Bitcoin (BTC) on Track for $155K Rally, But Price Must Stay Above Key Threshold
Despite a turbulent market this April due to tariff-related tensions sparked by U.S. President Donald Trump, Bitcoin (BTC) has experienced a remarkable surge of over 14% so far this month, following easing geopolitical concerns.
Currently trading above $94,000, experts believe Bitcoin could continue its upward trajectory, with many forecasting the potential for a $155,400 rally. However, this optimistic outlook hinges on the asset maintaining a crucial price level above $91,400.
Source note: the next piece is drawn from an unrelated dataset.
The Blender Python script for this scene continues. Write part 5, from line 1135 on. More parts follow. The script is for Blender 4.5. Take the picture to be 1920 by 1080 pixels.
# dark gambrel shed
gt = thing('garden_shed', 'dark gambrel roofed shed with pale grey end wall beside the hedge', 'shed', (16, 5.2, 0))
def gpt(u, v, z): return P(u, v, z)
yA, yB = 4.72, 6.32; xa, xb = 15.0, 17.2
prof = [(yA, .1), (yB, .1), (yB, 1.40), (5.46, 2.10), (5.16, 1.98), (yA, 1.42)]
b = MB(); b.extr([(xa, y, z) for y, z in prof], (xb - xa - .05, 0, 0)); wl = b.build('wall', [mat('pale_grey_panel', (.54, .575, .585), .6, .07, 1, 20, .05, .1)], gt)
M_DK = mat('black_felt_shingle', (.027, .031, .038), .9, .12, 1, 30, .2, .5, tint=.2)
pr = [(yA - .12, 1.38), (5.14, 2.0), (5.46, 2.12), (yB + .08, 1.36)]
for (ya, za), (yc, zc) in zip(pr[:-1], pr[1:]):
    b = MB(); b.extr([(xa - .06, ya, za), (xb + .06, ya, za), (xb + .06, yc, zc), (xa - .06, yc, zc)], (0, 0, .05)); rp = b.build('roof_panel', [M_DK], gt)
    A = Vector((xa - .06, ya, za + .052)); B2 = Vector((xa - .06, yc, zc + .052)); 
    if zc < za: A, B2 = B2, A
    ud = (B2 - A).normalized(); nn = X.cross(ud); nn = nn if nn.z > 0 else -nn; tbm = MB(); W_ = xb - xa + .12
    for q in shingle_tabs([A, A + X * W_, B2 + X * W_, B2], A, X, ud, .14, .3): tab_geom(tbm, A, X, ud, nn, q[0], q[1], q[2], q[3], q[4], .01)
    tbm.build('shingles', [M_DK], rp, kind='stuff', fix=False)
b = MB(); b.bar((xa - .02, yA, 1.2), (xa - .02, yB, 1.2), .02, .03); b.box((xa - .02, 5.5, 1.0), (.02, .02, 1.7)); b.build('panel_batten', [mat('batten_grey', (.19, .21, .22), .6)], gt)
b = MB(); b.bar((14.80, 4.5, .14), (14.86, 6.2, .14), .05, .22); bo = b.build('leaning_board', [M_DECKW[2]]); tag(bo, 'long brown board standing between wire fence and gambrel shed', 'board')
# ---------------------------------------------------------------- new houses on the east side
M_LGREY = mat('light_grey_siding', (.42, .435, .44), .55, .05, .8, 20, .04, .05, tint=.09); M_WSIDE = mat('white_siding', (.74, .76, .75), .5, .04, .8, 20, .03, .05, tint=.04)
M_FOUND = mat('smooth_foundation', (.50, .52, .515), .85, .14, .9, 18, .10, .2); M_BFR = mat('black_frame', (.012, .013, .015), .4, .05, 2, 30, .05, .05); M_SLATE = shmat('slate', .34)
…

Pi Cycle Indicator Points to Continued Growth
The Pi Cycle Top indicator suggests that Bitcoin is on track to reach new all-time highs, potentially surpassing $155,000, provided it sustains above the $91,400 threshold. According to popular crypto analyst Ali Martinez, if Bitcoin holds this key level, it could set the stage for even more substantial gains.
Martinez’s analysis also highlights a significant uptick in accumulation activity, with the Accumulation Trend Score nearing 1—a clear signal that long-term holders are increasing their confidence in Bitcoin’s future potential.
Strong Investor Confidence and FOMO
Large-scale investors are also making their mark, with nearly 100 new entities holding over 1,000 BTC since late January. Alongside institutional interest, Bitcoin is experiencing a surge of retail FOMO (fear of missing out), potentially signaling a pivotal moment in its market cycle after a period of uncertainty.
Bitcoin’s Growing Role as a Non-Sovereign Store of Value
As global markets look for alternatives to traditional financial systems, Bitcoin is gaining renewed attention as a non-sovereign store of value. According to New York Digital Investment Group (NYDIG), this shift is still in its early stages, but Bitcoin is increasingly being recognized for its role as a resilient asset during uncertain times.
Greg Cipolaro, NYDIG’s global head of research, noted that Bitcoin has begun to decouple from traditional risk assets, becoming more aligned with its original purpose—acting as a store of value rather than a speculative trading instrument.